The cops kept asking me what time it was, trying to disprove that I’d smoked five hours before. They were sure it had been more recent than that. They both kept asking me, “When did you really smoke?” I just continued to say, “Five hours ago! Five hours ago!”
After a bunch of time spent on field tests, the officer who initially arrested me said, “If we decide you’re unable to drive, and do in fact issue a citation, does your friend have permission to drive your car home for you?” To which I responded, “Okay.”
That’s when she handcuffed me and told me I was under arrest.

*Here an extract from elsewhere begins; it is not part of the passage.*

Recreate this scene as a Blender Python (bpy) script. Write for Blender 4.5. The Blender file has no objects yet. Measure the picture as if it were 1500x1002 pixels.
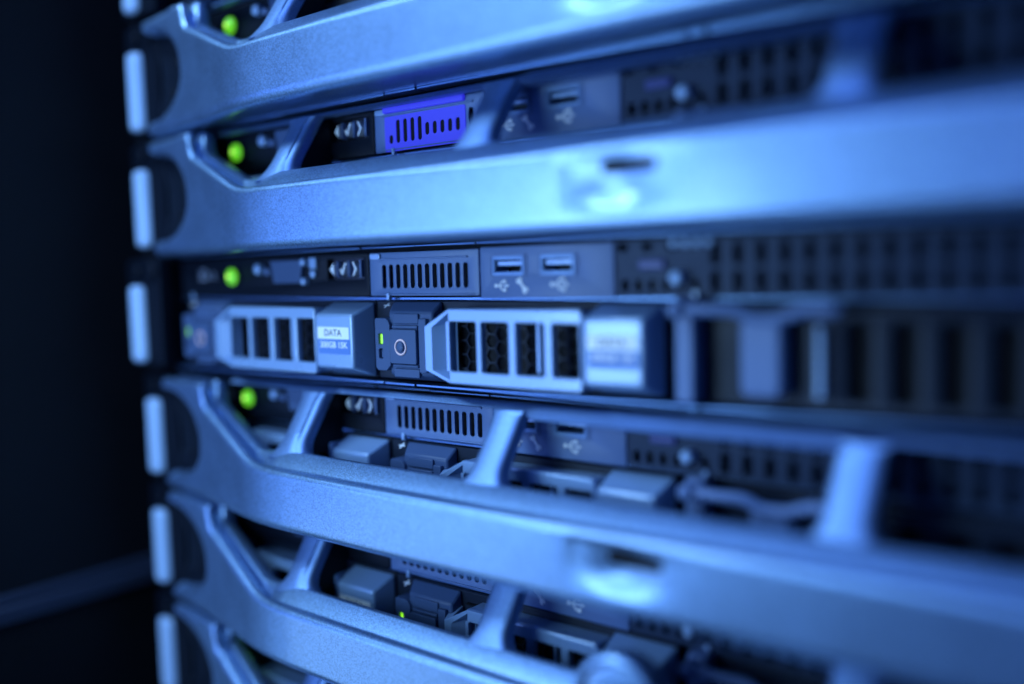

Because of the way she’d said “issue a citation,” I thought she was just going to write me a ticket. I definitely didn’t expect to go to jail. I felt like I had incriminated myself by saying my friend could drive my car. She told me I was getting charged with a drug DUI and that I would have to be detained at the station for at least six hours. I was shocked.
When we got to the police station, the first thing they did was draw my blood. That blood draw and the officer’s opinion were the main factors in my case. But there’s no good way to test for weed so it’s really hazy territory. Still, I ended up getting booked and spending the night in jail.
It was at home the next day that I came to terms with how serious the charge was. A DUI can totally fuck up your life. I quickly learned I was facing a $10,000 fine — the same amount of money that drunk drivers get penalized — and felt fucked, since I didn’t have that kind of money. Luckily, the same friend who’d convinced me to drive across town and pick him up firewood also had a personal relationship with a good criminal defense lawyer.
Once my lawyer came on board, all the information about my case was relayed through him, so I didn’t actually see my blood results. But according to my lawyer, my level was less than half of the THC limit that stricter states like Nevada consider illegal. My lawyer called in an expert blood-analysis person to deal with it, and once he talked to them, he said my case was a joke because my levels were so extremely low.
I was relieved, but the results didn’t exactly surprise me. I’d been smoking weed since I was 14 and knew I wasn’t high that night — especially because I’d driven high plenty of times before. I grew up in L.A., so nearly all of my early weed experiences happened in cars. Hot-boxing is basic L.A. shit. As teenagers living at home, my friends and I always smoked our blunts in parked cars and then drove around to eat or party. In those days, I never felt too high to drive, or that my friends’ driving was impaired by the weed. And in terms of cultural messages, I never got the “don’t smoke and drive” talk in the same way I was told not to drink and drive. Likewise, musicians were never shown drinking and driving in their music videos but rappers were always smoking blunts in their cars.
Even though I was privileged to have great legal support, I was still a wreck about what happened and how it could affect my life. I travel a lot for work, and countries like Japan and Canada — where I go frequently — restrict entrance to people convicted with DUIs. I felt like a fuck-up for potentially getting barred from countries I love for taking a couple of bong hits five hours — FIVE HOURS — before I got in the car.
In the end, the charges were dropped, and I didn’t have to pay the $10,000 fine. But things weren’t officially over until two years after my arrest, so I was anxious that whole time, as well as saddled with a restricted license that only allowed me to drive to and from work and for essentials like groceries.
These days, I take no risks when it comes to smoking and driving. When the bong comes out, the car keys go away.